Correspondence No. 3: “Alcohol,” a song by Ray Davies, performed by the Kinks on their album Muswell Hillbillies // “The Demon Drink,” a poem by William McGonagall
“The Demon Drink,” written in 1887, is heartbreaking in its earnestness. A married man (no name given) who repeatedly spends “his earnings foolishly on whisky, rum and beer” beats up his wife, knocking her down and accidentally killing her. It’s actually a bit more complex: in McGonagall’s scenario, “he finds his wife fou’” (a Scots word meaning inebriated), so it appears that both spouses are drunk. There’s plenty of blame to go around; society is also at fault: “…if there was no strong drink to be got, / To be killed wouldn’t have been the poor wife’s lot.” His wife’s drunken state angered his drunken self, so there’s a hefty load of hypocrisy in his actions as well.
The husband is executed for murder, and McGonagall spends the remaining stanzas fulminating more generally against the evils of strong drink. Even politics is affected by drunkenness (“The man that gets drunk is little else than a fool, / And is in the habit, no doubt, of advocating for Home Rule”).
McGonagall regularly performed in the clubs and music halls of Victorian Britain, where he was viewed as a novelty act. And when we turn to “Alcohol,” one of the things that strikes us is the music hall atmosphere. Muswell Hillbillies was recorded in 1971, but the Kinks were consciously going for a sound that had flourished decades before.* With the addition of brass and woodwind, they turn into a “temperance band,” something like in the photo above.

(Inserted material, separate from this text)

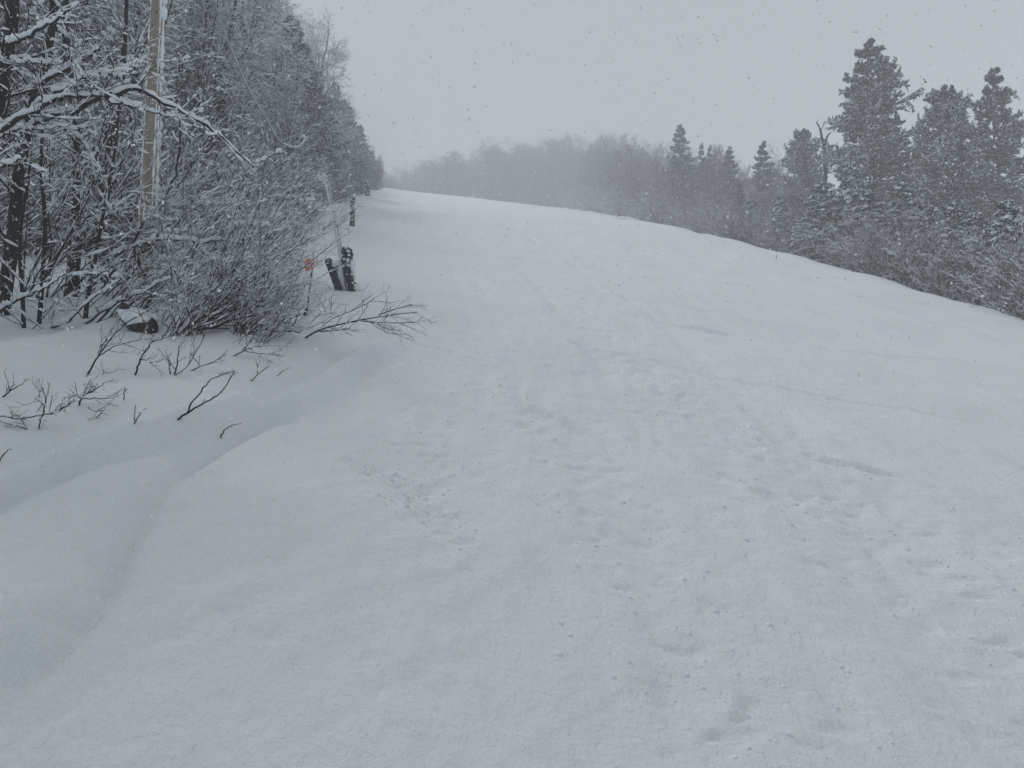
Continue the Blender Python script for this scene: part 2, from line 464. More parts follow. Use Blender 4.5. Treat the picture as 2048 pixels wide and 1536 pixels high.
# ------------------------------------------------------------------ plants
def make_bare_tree(h=10.0, r0=0.085, seed=1, limbs=26, k2=7, k3=5, k4=2, t_low=0.18, spread=0.9, snow=1.0, bark='bark', twig='twig', tw=1.0):
    g = np.random.default_rng(seed)
    root = empty('bare_tree', cat='tree')
    n = 12
    zz = np.linspace(-0.25, h, n)
    lean = g.normal(size=2) * 0.02 * h
    wob = np.cumsum(g.normal(size=(n, 2)) * 0.012 * h, 0) * 0.6
    tr = np.stack([np.linspace(0, 1, n) * lean[0] + wob[:, 0] - wob[0, 0], np.linspace(0, 1, n) * lean[1] + wob[:, 1] - wob[0, 1], zz], 1)[None]
    rr = (r0 * np.linspace(1, 0.10, n) ** 0.9)[None]
    # forks
    fk, fr = grow(tr, rr, 3, 0.25, 0.6, 0.42, 0.55 * h, 8, g, up=0.55, wig=0.09, rr=0.62, tip=0.15, lt=0.4)
    st, sr = resample(tr, rr, 8); st = np.vstack([st, fk]); sr = np.vstack([sr, fr])
    l1, q1 = grow(tr, rr, limbs, t_low, 0.97, 1.05 * spread, 0.30 * h, 6, g, up=0.35, wig=0.13, rr=0.42, tip=0.25, lt=0.72)
    l1b, q1b = grow(fk, fr, 7, 0.2, 0.95, 0.9 * spread, 0.17 * h, 6, g, up=0.35, wig=0.13, rr=0.5, tip=0.25, lt=0.5)
    l1 = np.vstack([l1, l1b]); q1 = np.vstack([q1, q1b])
    l2, q2 = grow(l1, q1, k2, 0.2, 1.0, 0.8, 0.10 * h, 5, g, up=0.25, wig=0.16, rr=0.55, tip=0.35, lt=0.45, rmin=0.0042 * tw)
    l3, q3 = grow(l2, q2, k3, 0.15, 1.0, 0.75, 0.048 * h, 4, g, up=0.2, wig=0.18, rr=0.6, tip=0.5, lt=0.4, rmin=0.0032 * tw)
    l4, q4 = grow(l3, q3, k4, 0.2, 1.0, 0.7, 0.022 * h, 3, g, up=0.15, wig=0.15, rr=0.7, tip=0.6, lt=0.3, rmin=0.0026 * tw)
    mb = MB(); tubes(mb, tr, rr, 8); tubes(mb, fk, fr, 6); tubes(mb, l1, q1, 5)
    mb.build('trunk', M[bark], root)
    mc = MB(); tubes(mc, l2, q2, 4, False); tubes(mc, l3, q3, 3, False); tubes(mc, l4, q4, 3, False)
    mc.build('crown', M[twig], root)
    ms = MB()
    s = snow
    snow_on(ms, np.vstack([l1]), np.vstack([q1]), 0.034 * s, 1.15, 9, 0.95, 0.25, g)
    snow_on(ms, fk, fr, 0.04 * s, 1.0, 10, 0.9, 0.3, g, steep=0.3)
    snow_on(ms, l2, q2, 0.040 * s, 1.1, 7, 0.85, 0.4, g)
    snow_on(ms, l3, q3, 0.040 * s, 1.1, 5, 0.6 * min(1, s + .2), 0.45, g)
    snow_on(ms, l4, q4, 0.028 * s, 1.1, 4, 0.28 * s, 0.3, g, sides=4)
    ms.build('snow_cover', M['snow'], root)
    return Proto(root, h)

def make_shrub(h=3.2, seed=1, stems=16, lean=0.55, snow=1.0, mat='twig', k1=9, k2=6, spread=1.0, base=0.35, k3=2):
    g = np.random.default_rng(seed)
    root = empty('leafless_shrub', cat='shrub')
    n = 9; S = []; Q = []
    for i in range(stems):
        az = g.normal() * 0.9 * spread; el = rad(g.uniform(35, 75))
        d = np.array([math.cos(az) * math.cos(el) + lean * 0.5, math.sin(az) * math.cos(el), math.sin(el)])
        p = np.array([g.normal() * base, g.normal() * base, -0.08]); L = h * g.uniform(0.65, 1.2)
        pts = [p]
        for j in range(1, n):
            d = d / np.linalg.norm(d) + g.normal(size=3) * 0.07; d[2] += 0.035 - 0.05 * j / n
            d[0] += 0.02 * lean
            d /= np.linalg.norm(d); pts.append(pts[-1] + d * L / (n - 1))
        S.append(pts); Q.append(g.uniform(0.010, 0.026) * np.linspace(1, 0.2, n))
    P = np.array(S); r = np.array(Q)
    b = np.array([0.12 * lean, 0, 0.1])
    l1, q1 = grow(P, r, k1, 0.2, 1.0, 0.65, 0.30 * h, 6, g, up=0.25, wig=0.12, rr=0.55, tip=0.35, lt=0.5, rmin=0.003, bias=b)
    l2, q2 = grow(l1, q1, k2, 0.15, 1.0, 0.6, 0.13 * h, 4, g, up=0.2, wig=0.15, rr=0.6, tip=0.5, lt=0.4, rmin=0.0022, bias=b)
    l3, q3 = grow(l2, q2, k3, 0.2, 1.0, 0.6, 0.06 * h, 3, g, up=0.2, wig=0.12, rr=0.8, tip=0.6, lt=0.3, rmin=0.0018, bias=b)
    mb = MB(); tubes(mb, P, r, 6); tubes(mb, l1, q1, 4, False); mb.build('stem', M['bark' if mat == 'twig' else mat], root)
    mc = MB(); tubes(mc, l2, q2, 3, False); tubes(mc, l3, q3, 3, False); mc.build('crown', M[mat], root)
    ms = MB()
    snow_on(ms, P, r, 0.026 * snow, 1.1, 14, 0.8, 0.5, g, steep=0.3)
    snow_on(ms, l1, q1, 0.027 * snow, 1.1, 9, 0.8, 0.45, g, steep=0.25)
    snow_on(ms, l2, q2, 0.024 * snow, 1.1, 6, 0.6, 0.5, g, steep=0.25)
    snow_on(ms, l3, q3, 0.020 * snow, 1.1, 4, 0.3, 0.3, g, sides=4)
    ms.build('snow_cover', M['snow'], root)
    return Proto(root, h)

def needles(mb, P, r, per, ln, wd, g, droop=0.0):
    """little blades bristling from branchlets"""
    N, n, _ = P.shape
    t = g.random((N, per)) * (n - 1); i = np.minimum(t.astype(int), n - 2); f = (t - i)[..., None]
    ii = np.arange(N)[:, None]
    p = P[ii, i] * (1 - f) + P[ii, i + 1] * f
    T = P[ii, i + 1] - P[ii, i]; T /= np.linalg.norm(T, axis=2, keepdims=True) + 1e-9
    d = T * 0.8 + g.normal(size=T.shape) * 0.6; d[..., 2] -= droop
    d /= np.linalg.norm(d, axis=2, keepdims=True)
    s = np.cross(d, g.normal(size=T.shape)); s /= np.linalg.norm(s, axis=2, keepdims=True) + 1e-9
    L = (ln * (0.6 + 0.8 * g.random((N, per))))[..., None]; W = wd * (0.6 + 0.8 * g.random((N, per)))[..., None]
    a = p - s * W * 0.4; b = p + s * W * 0.4; m1 = p + d * L * 0.55 + s * W; m0 = p + d * L * 0.55 - s * W; e = p + d * L
    V = np.stack([a, b, m1, e, m0], 2).reshape(-1, 3)
    K = N * per; o = np.arange(K)[:, None] * 5
    mb.add(V, o + np.array([0, 1, 2, 4])); mb.f.append(o + np.array([4, 2, 3]) + mb.n - len(V))

def make_conifer(name, h, prof, seed, boughs=110, k1=11, el=(20, -15), upturn=0.3, needle='fir', snow=1.0, t_low=0.04, r0=None, ln=0.14, wd=0.022, per=10, ragged=0.3, sag=0.0, cl=0.34, keep=0.85, frost=1, whorls=0, flat=0.35):
    g = np.random.default_rng(seed)
    root = empty(name, cat='tree')
    n = 10
    tr = np.stack([g.normal(size=n) * 0.006 * h, g.normal(size=n) * 0.006 * h, np.linspace(-0.3, h, n)], 1)[None]; tr[0, 0, :2] = 0
    rr = ((r0 or 0.016 * h) * np.linspace(1, 0.06, n))[None]
    mb = MB(); tubes(mb, tr, rr, 8)
    t = t_low + (0.985 - t_low) * ((np.arange(boughs) + g.random(boughs) * 0.8) / boughs)
    if whorls: t = np.clip(np.round(t * whorls) / whorls + g.normal(size=boughs) * 0.005, t_low, 0.985)
    az = np.arange(boughs) * 2.39996 + g.normal(size=boughs) * 0.35
    L = np.interp(t, [p[0] for p in prof], [p[1] for p in prof]) * h * (1 - ragged + 2 * ragged * g.random(boughs) ** 1.2) 
    e = np.radians(np.interp(t, [0, 1], [el[1], el[0]]) + g.normal(size=boughs) * 7)
    m = 7
    z0 = t * h; x0 = np.interp(z0, tr[0, :, 2], tr[0, :, 0]); y0 = np.interp(z0, tr[0, :, 2], tr[0, :, 1])
    P = np.empty((boughs, m, 3)); P[:, 0] = np.stack([x0, y0, z0], 1)
    el_ = e.copy()
    for j in range(1, m):
        st = L / (m - 1)
        el_ = el_ + (upturn / (m - 1)) * (1 if j > m * 0.4 else -0.5) - sag / (m - 1) + g.normal(size=boughs) * 0.05
        az = az + g.normal(size=boughs) * 0.06
        P[:, j] = P[:, j - 1] + np.stack([np.cos(az) * np.cos(el_) * st, np.sin(az) * np.cos(el_) * st, np.sin(el_) * st], 1)
    r = np.clip(L * 0.012, 0.006, 0.05)[:, None] * np.linspace(1, 0.2, m)
    tubes(mb, P, r, 4, False); mb.build('trunk', M['greybark'], root)
    l1, q1 = grow(P, r, k1, 0.18, 1.0, 0.85, 1.0, 4, g, up=0.12, wig=0.08, rr=0.5, tip=0.4, lt=0.45, rmin=0.003, flat=flat)
    # scale branchlets to their bough
    sc_ = np.repeat(np.clip(L * cl, 0.14, 1.1), k1)[:, None, None]
    l1 = l1[:, :1] + (l1 - l1[:, :1]) * sc_
    l2, q2 = grow(l1, q1, 3, 0.3, 1.0, 0.7, 1.0, 3, g, up=0.05, wig=0.08, rr=0.7, tip=0.5, lt=0.3, rmin=0.002, flat=flat + 0.05)
    sc2 = np.repeat(np.clip(L * cl * 0.42, 0.08, 0.4), k1 * 3)[:, None, None]
    l2 = l2[:, :1] + (l2 - l2[:, :1]) * sc2
    mc = MB(); tubes(mc, l1, q1, 3, False)
    needles(mc, l1, q1, per, ln, wd, g, sag * 0.3); needles(mc, l2, q2, per // 2 + 1, ln, wd, g, sag * 0.3); needles(mc, P, r, per * 2, ln, wd, g)
    mc.build('crown', M[needle], root, smooth=False)
    ms = MB()
    snow_on(ms, P, r + 0.015, 0.05 * snow, 1.5, 8, keep, 0.3, g, flat=1.4)
    snow_on(ms, l1, q1 + 0.02, 0.045 * snow, 1.6, 5, keep, 0.3, g, flat=1.6)
    snow_on(ms, l2, q2 + 0.018, 0.035 * snow, 1.5, 4, keep * 0.9, 0.3, g, flat=1.5, sides=4)
    if frost:
        needles(ms, l1, q1, frost, ln * 0.9, wd * 1.3, g); needles(ms, l2, q2, frost, ln * 0.9, wd * 1.3, g)
    ms.build('snow_cover', M['snow'], root)
    return Proto(root, h)

# ------------------------------------------------------------------ terrain mesh
def build_ground():
    def axis(lo, hi, n, c, w):
        a = math.asinh((lo - c) / w); b = math.asinh((hi - c) / w)
        return c + w * np.sinh(np.linspace(a, b, n))
    xs = axis(-320, 320, 1250, -0.3, 2.3)
    ys = axis(-45, 420, 1250, 2.6, 1.9)
    X, Y = np.meshgrid(xs, ys)
    Z = H(X, Y)
    V = np.stack([X, Y, Z], -1).reshape(-1, 3)
    ny, nx = X.shape
    i = np.arange(ny - 1)[:, None]; j = np.arange(nx - 1)[None, :]; b = i * nx + j
    F = np.stack([b, b + 1, b + nx + 1, b + nx], -1).reshape(-1, 4)
    mb = MB(); mb.add(V, F)
    o = mb.build('ground', M['ground'])
    tag(o, 'snow covered ski slope rising between two woods with soft ski tracks', 'ground', kind='structure')

build_ground()

# ------------------------------------------------------------------ loose snow crumbs on the chopped snow
ICO_V = np.array([(0, 0, 1), (0.9, 0, 0.45), (0.28, 0.85, 0.45), (-0.72, 0.53, 0.45), (-0.72, -0.53, 0.45), (0.28, -0.85, 0.45),
                  (0.72, 0.53, -0.45), (-0.28, 0.85, -0.45), (-0.9, 0, -0.45), (-0.28, -0.85, -0.45), (0.72, -0.53, -0.45), (0, 0, -1)])
ICO_F = np.array([(0, 1, 2), (0, 2, 3), (0, 3, 4), (0, 4, 5), (0, 5, 1), (1, 6, 2), (2, 7, 3), (3, 8, 4), (4, 9, 5), (5, 10, 1),
                  (6, 7, 2), (7, 8, 3), (8, 9, 4), (9, 10, 5), (10, 6, 1), (11, 7, 6), (11, 8, 7), (11, 9, 8), (11, 10, 9), (11, 6, 10)])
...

McGonagall is earnest in his intent, while Davies offers a stylized memento of times gone by, with a light satirical touch. The theatrical element in “Alcohol” turns it into a period piece. McGonagall, writing at a time when the temperance movement was in full swing, represents the real thing. Yet such is the difference in aesthetic skill between the two works that “Alcohol” comes across as the serious piece and the poem as a parody.
The differing roles played by women are notable. In the poem, the man and his wife are both drunkards. In the song, in addition to pressures at the office and in his social life, the man takes to drinking under the influence of women. First, it’s “his selfish wife’s fanatical ambition”; then comes a “floozy” – who gets him hooked on alcohol and eventually leaves him “lying on Skid Row.”
McGonagall’s awkward sketch of a drunkard’s problems lacks the telling details we expect from good writing. He hectors his audience at length, in a flagrant violation of the “show, don’t tell” rule. Davies tells us exactly what our hero is drinking, and you can practically see the empty bottles piling up on the way to Skid Row: “Barley wine, pink gin, / He'll drink anything, / Port, Pernod or tequila, / Rum, scotch, vodka on the rocks, / As long as all his troubles disappeared.” Now that stays with you.
The example of McGonagall shows us that an artist must have self-awareness to do his work properly. Accounts of McGonagall’s public readings show that he apparently never cared, or maybe didn’t even know, that he was an object of mockery, even when being bombarded with rotten food and laughed at by the audience. He just carried on, convinced of his own poetic genius. In the end he achieved a form of immortality, but not in the way he wanted.
*There’s another drinking song on this album – “Have a Cuppa Tea” – and it contrasts with “Alcohol” by its upbeat, feelgood nature (earworm alert). Tea is presented as the cure for everything, except perhaps alcohol addiction. Note also how it combines three genres in one song: music hall, rock, and country.